Our educational networks should increase our opportunities to learn, share and care about each other.

Digital fabrication, free software, makers, hackerspaces and fablabs are sometimes divided by differences in approaches, identity and values. Still they are all part of a common movement that is trying building alternative dependencies from existing power structures and bringing power back to people in form of (digital) knowledge.
On the other side of the spectrum we are witnessing corporations and national state institutions amassing data, patents and creating regulations at service of oligopolies. We we build accountability structures for the institutions and try to bring ethical thinking and culture inside of their walls we have to keep thinking also at alternative models that can challenge them.
Creative capabilities still resides largely in individuals and in our interactions: From here we should start our journey.

We are still away from achieving a sustainable and incisive change in our societies. The projection for scaling down digital fabrication from a small lab level to a personal level will still require years. Building circular economies and ecosystem is advocated in the eco-startups fantasies but still far from reality. With this new body of knowledge that we are discovering often the dependency to the corporate structures is only moving one level below the surface of the products we build and the machines we use.
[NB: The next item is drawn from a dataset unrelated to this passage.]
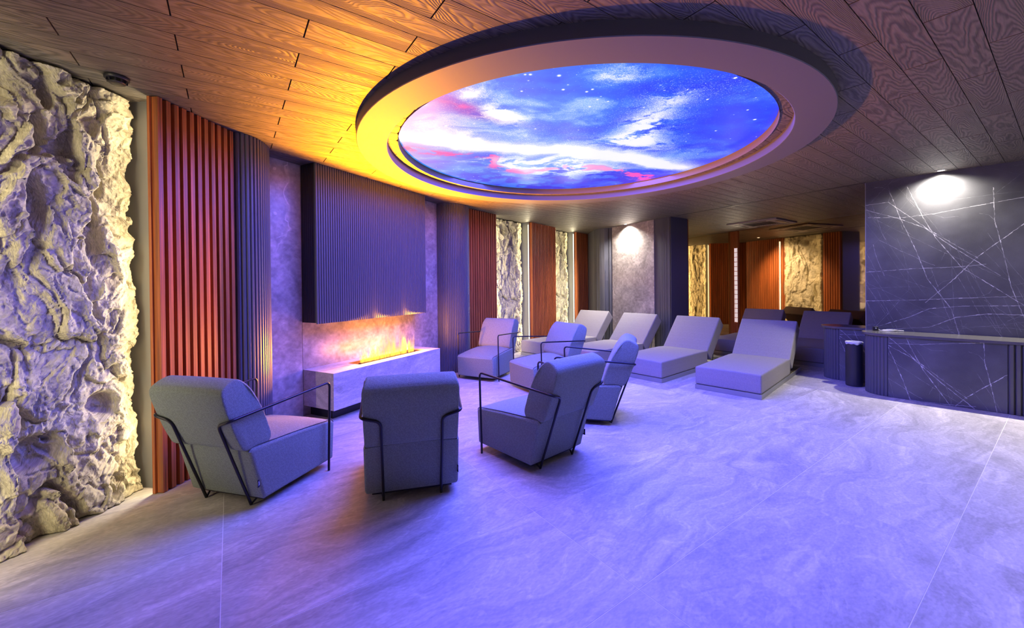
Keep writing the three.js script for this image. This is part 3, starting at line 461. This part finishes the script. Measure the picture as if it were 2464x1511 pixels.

But here I still hold some hopes.

We have to keep dreaming about the world we want to create and drastically rethink our participation in the current economic system with determination. There’s no single answer on how we’re going to do that and we will keep learning along the way.

“Revolutionary movements do not spread by contamination but by resonance. Something that is constituted here resonates with the shock wave emitted by something constituted over there. An insurrection is not like a plague or a forest fire — a linear process which spreads from place to place after an initial spark. It rather takes the shape of a music, whose focal points, though dispersed in time and space, succeed in imposing the rhythms of their own vibrations, always taking on more density.”